EK: My name is Edward Kim and I’m a Senior Software Engineer at Slickage Studios, a local consulting firm in Honolulu, Hawaii. I am a graduate of the local university (University of Hawaii at Manoa) with a Bachelor of Science degree in Information and Computer Science. I have been working in the tech field for about 10 years now. I’m also the main point of contact at HICapacity. HICapacity consists mainly of professionals, and most of our members hold employment outside of the organization. Being that we serve a community and don’t really see ourselves as a business, our members typically hold no real titles. I call myself the main point of contact mainly to share a common ground with people that are not familiar with our structure.

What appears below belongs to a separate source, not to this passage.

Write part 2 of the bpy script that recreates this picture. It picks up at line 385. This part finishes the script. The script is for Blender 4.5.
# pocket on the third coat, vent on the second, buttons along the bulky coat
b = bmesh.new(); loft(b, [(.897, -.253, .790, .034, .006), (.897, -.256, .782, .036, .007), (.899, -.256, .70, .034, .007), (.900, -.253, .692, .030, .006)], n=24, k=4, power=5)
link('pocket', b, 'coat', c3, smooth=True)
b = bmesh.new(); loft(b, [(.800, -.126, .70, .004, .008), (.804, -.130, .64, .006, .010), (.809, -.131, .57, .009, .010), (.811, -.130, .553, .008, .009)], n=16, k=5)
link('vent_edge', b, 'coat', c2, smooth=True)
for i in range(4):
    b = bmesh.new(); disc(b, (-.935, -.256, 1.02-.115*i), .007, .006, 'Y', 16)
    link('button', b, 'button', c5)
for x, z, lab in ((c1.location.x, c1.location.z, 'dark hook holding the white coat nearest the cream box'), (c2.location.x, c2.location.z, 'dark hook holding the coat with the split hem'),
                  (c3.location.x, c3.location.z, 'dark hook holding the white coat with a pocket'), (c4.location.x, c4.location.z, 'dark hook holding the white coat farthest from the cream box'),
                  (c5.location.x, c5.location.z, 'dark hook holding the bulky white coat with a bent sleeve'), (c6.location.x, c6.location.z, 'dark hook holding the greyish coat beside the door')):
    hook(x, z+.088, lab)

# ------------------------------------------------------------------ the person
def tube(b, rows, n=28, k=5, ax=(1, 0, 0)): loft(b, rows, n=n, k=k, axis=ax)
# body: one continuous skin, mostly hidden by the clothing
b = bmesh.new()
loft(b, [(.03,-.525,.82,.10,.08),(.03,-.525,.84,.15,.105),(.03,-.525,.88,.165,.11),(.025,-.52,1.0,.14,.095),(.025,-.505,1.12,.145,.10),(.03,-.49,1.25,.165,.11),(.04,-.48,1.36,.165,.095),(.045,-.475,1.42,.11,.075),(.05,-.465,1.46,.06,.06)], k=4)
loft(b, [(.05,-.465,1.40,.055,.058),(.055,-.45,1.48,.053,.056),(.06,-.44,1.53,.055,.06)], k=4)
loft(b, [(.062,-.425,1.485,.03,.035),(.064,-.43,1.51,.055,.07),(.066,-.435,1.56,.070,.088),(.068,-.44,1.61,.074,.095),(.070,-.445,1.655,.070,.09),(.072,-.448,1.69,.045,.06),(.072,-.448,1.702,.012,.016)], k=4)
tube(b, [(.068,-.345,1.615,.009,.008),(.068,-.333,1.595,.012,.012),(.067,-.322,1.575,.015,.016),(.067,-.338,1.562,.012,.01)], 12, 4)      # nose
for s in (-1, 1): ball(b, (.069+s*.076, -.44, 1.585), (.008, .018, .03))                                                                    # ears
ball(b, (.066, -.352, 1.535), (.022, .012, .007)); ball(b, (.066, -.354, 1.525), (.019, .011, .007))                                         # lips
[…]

As for the things that I do at HICapacity, I handle most of the logistics within the organization. This includes but is not limited to planning and coordinating events with both members and outside talent, handling membership fees, rules, and disputes, and general outreach with regards to our organization as a whole and as an advocate for the tech industry whether it relates to STEM education or tech awareness in regards to other industries here. I became involved with the hackerspace thanks to a old college buddy that was already aware of the organization. Through this connection, I quickly became involved with event-related duties and worked my way up through our old structure (typical business hierarchy – president, VP, treasurer) as leadership continually moved to the mainland for better opportunities.

LC: How do you define the goals of HICapacity?

EK: HICapacity’s goals are really hard to define. We constantly grow and evolve as the community evolves and we try to meet the needs of the community as that happens. We were originally a makerspace with the intention of focusing on both traditional hardware topics like arduinos and other microcontrollers but also shared a focus on a lot of software related topics like JavaScript and Ruby on Rails. Having grown in many directions at once (carpentry, t-shirt making, robotics, and more recently fashion tech and wearables), we tend to rebuild our organization and our goals as is needed. As of right now, we more broadly define ourselves as an advocate for technology within the state of Hawaii. This is a very broad goal and was intentionally picked to be so. We want to focus on both the sharing and increasing the knowledge between professionals within our community and general advocacy of technology as a viable industry in Hawaii, whether it be through STEM education outreach or setting up events that highlight the technology sector here.